You are in right track on this problem. But you admitted that you don't know how to find the concentrations, when two substances (of solutions) are mixed together. First, no other information is given, you have to assume that these two solutions are additive. Then, you can treat it as a dilution.

For example, if $v_1$ volume of a solution with $c_1$ concentration of one substance is added together with $v_2$ volume of a solution with $c_2$ concentration of another substance, we can assume final volume is $v_1+v_2$ (only if volumes are additive). Now, you can treat this as you are diluting $v_1$ volume of a solution with $c_1$ concentration of one substance to $v_1+v_2$ volume.

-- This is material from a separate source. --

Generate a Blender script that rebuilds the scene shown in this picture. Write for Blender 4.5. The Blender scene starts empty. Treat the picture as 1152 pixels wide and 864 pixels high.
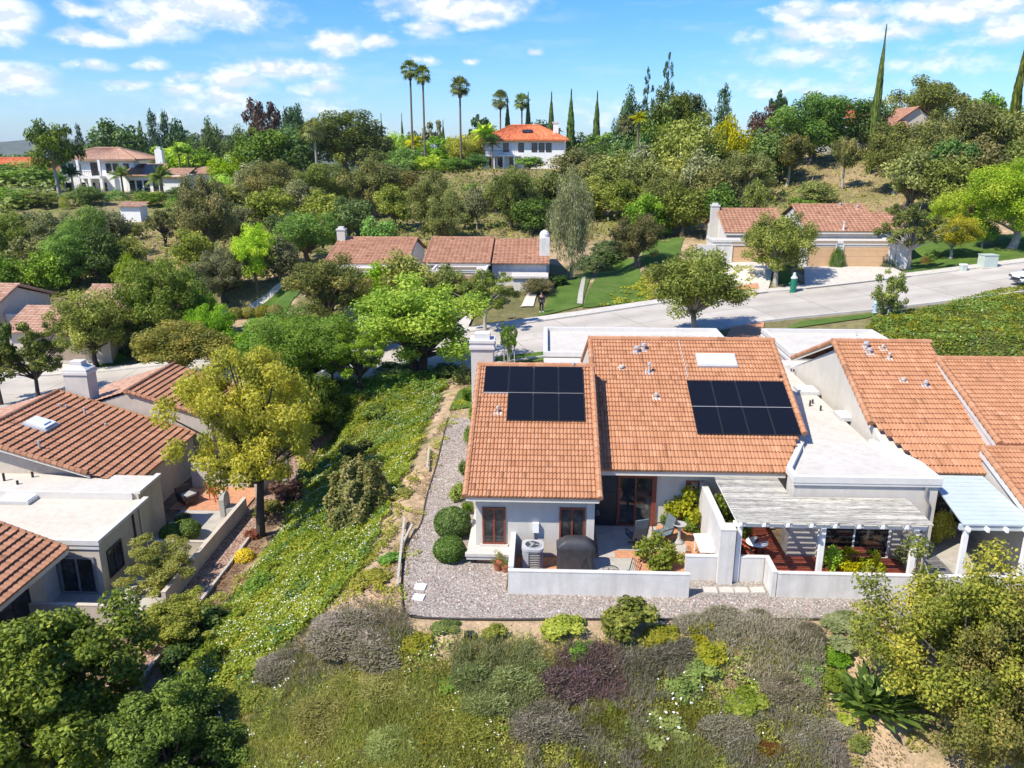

If the final concentration of the substance is $c_f$ after the dilution, you can use $c_iv_i=c_fv_f$ for this calculation.

Now, let's look at the problem in hand: $\pu{105 mL}$ $\left\{v_i(\ce{AgNO3})\right\}$ of $\pu{0.10 M} \; \ce{AgNO3}$ $\left\{c_i(\ce{AgNO3})\right\}$ is added to $\pu{125 mL}$ $\left\{v_i(\ce{K2CrO4})\right\}$ of of $\pu{0.35 M} \; \ce{K2CrO4}$ $\left\{c_i(\ce{K2CrO4})\right\}$. The final volume for both dilution is: $$ v_f = \left\{v_i(\ce{AgNO3})\right\} + \left\{v_i(\ce{K2CrO4})\right\} = \pu{105 mL} + \pu{125 mL} = \pu{230 mL}$$ Thus, we can calculate the concentration of $\ce{AgNO3}$ after dilution using $c_iv_i=c_fv_f$: $$c_f\left\{(\ce{AgNO3})\right\} = \frac{c_i\left\{(\ce{AgNO3})\right\} \times v_i\left\{(\ce{AgNO3})\right\}}{\pu{230 mL}}= \frac{\pu{0.10 M} \times \pu{105 mL}}{\pu{230 mL}} = \pu{0.0457 M}$$

Similarly, we can also calculate the concentration of $\ce{K2CrO4}$ after dilution using same equation: $$c_f\left\{(\ce{K2CrO4})\right\} = \frac{c_i\left\{(\ce{K2CrO4})\right\} \times v_i\left\{(\ce{K2CrO4})\right\}}{\pu{230 mL}}= \frac{\pu{0.35 M} \times \pu{125 mL}}{\pu{230 mL}} = \pu{0.190 M}$$

Since $\ce{AgNO3 (aq) -> Ag+ (aq) + NO3- (aq)}$, $[\ce{Ag+}] = c_f(\ce{AgNO3}) = \pu{0.0457 M}$.

And also, since $\ce{K2CrO4 (aq) -> 2K+ (aq) + CrO4^2- (aq)}$, $[\ce{CrO4^2-}] = c_f(\ce{K2CrO4}) = \pu{0.190 M}$.

Now, using these final concentrations, you can find $Q_\mathrm{sp}$ (well defined in andselisk's answer elsewhere) that is $\approx 4.0\times 10^{-4}$. The numerical value of $Q_\mathrm{sp}$ is greater than $K_\mathrm{sp}$, and hence $\ce{Ag2CrO4}$ would precipitate.